A day later, he called to say, “Actually, I need to rethink this.”

Ah, young heartbreak.

I suspect that I may have sub-consciously embodied an attitude of “Boys are not worth the time and I am not putting myself through that again” because of the experience. In any case, high school came pretty soon after. At that point, my mind was on academics, extracurricular activities, maintaining old relationships, building new ones, and all that jazz.

Q2: Aren’t you worried that you’re missing out?

A: Yeah, I do. I experience instances where I really, really wish that I were in a relationship. Those moments don’t last, though.

I wonder what it would be like to meet that special someone who makes your head spin and your heart beat 1,209,809,745 times a minute. The fact that love, lust, infatuation, and everything in between inspire so many songs, poems, stories, movies, and more makes me feel as if there’s something missing from my fundamental experience of the world.

The frequency at which I have those fleeting ‘I wish’ moments has only increased over the past couple of years. That probably has to do with the fact that I’m in a small college surrounded by people my age who seem to consistently pair off. More often than not, I’m left feeling: Wait, what about me?

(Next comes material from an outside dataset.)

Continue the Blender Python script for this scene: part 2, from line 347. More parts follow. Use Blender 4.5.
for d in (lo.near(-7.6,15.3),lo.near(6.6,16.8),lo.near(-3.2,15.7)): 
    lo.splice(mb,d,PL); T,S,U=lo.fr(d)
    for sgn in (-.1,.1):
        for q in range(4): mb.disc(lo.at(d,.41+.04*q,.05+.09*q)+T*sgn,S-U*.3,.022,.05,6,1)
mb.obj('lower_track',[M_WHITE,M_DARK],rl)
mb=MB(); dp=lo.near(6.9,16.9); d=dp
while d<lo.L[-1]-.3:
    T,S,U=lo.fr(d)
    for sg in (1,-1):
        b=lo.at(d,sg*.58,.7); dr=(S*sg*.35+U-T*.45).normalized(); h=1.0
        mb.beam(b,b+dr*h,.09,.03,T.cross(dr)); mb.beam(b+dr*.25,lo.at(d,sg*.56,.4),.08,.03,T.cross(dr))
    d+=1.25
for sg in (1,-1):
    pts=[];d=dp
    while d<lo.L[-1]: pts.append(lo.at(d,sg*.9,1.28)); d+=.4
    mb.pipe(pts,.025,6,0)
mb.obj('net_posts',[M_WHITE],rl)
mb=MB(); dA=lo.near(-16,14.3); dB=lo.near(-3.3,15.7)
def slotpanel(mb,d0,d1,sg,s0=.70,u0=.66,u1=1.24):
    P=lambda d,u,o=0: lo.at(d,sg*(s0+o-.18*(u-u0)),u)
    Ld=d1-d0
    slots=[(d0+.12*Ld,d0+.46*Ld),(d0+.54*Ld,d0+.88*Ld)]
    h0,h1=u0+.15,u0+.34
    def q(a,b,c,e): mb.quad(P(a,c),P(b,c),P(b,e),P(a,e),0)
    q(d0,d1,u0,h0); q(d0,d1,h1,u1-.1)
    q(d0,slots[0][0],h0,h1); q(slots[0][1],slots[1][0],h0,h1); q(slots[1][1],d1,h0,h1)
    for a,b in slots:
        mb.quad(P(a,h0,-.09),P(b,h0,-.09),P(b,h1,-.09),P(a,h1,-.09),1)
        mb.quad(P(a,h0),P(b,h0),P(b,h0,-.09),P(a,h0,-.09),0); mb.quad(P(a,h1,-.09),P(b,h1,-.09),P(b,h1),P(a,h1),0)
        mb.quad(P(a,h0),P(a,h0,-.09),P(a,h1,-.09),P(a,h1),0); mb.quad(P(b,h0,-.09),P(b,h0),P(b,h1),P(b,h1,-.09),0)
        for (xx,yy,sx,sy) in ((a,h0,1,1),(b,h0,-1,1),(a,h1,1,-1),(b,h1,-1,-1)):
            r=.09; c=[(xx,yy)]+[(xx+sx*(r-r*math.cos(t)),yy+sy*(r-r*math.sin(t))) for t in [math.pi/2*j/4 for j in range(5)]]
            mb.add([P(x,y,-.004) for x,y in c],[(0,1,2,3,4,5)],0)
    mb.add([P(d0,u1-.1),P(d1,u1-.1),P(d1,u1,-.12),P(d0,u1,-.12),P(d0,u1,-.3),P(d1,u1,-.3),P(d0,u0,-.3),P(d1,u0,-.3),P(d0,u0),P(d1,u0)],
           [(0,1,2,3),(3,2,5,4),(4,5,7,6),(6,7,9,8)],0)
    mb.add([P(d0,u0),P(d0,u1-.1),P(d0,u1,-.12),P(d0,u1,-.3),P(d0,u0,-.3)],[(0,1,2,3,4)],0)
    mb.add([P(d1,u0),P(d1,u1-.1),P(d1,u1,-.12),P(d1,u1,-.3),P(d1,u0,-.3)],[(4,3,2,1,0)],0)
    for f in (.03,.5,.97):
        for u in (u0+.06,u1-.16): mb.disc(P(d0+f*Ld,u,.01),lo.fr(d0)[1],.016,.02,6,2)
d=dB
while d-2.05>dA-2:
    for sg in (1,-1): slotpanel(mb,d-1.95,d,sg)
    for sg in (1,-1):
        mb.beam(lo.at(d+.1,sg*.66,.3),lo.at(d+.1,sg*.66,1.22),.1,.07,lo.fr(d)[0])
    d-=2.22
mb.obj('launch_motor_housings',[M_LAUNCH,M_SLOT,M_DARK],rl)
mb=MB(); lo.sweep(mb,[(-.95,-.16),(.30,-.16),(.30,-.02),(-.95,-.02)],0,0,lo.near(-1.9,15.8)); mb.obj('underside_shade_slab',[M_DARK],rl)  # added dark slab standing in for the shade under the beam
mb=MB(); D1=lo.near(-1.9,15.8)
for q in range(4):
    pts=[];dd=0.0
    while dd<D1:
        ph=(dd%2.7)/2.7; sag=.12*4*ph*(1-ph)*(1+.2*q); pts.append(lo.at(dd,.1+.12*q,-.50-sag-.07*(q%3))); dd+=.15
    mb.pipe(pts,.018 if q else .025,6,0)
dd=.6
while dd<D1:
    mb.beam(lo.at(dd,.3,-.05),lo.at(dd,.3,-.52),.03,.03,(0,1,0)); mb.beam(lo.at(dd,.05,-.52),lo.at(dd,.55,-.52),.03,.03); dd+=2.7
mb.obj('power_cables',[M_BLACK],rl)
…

I’m also aware that I don’t totally understand what I’m missing out on. Though I can hypothesize all I want about what it would be like to be in a relationship, I wouldn’t be able to fully imagine or relate to that particular experience — after all, I’ve never had a boyfriend. Ultimately, and for the time being, I’m content with being by myself.

Q3: What’s stopping you now?

 A: Nothing really.

In fact, I’m now attempting to enter the fray (Read: I joined an online dating site. But I’ll save that topic for another day.)

On a more serious note: The idea of being in a relationship actually terrifies me.

You know how I mentioned that I’m a solitary person? Well, I think that my propensity for solitude stems partly from the satisfaction that I feel in my emotional independence. I seek validation in what I choose and how I act from only myself. Having been there for girlfriends during times of major heartbreak, I’m scared of what being in a relationship might do to change that.

I’m notorious for running away from a guy if I have even the slightest inkling that he likes me. Investing in a relationship and allowing oneself to fall head over heels in love takes courage.  That courage is something that I don’t have quite yet.

At the end of the day, I’m not in a big rush.

I’m still young, people. I’ll enter into a relationship when I’m ready; or, maybe love will smack me in the face at one of the most unsuspecting moments of my life. All of these thoughts that I have on romance and relationships will inevitably evolve with the new experiences I’ll gain. In the meantime, please: No more questions about being single. Once a boyfriend happens for me, you’ll know.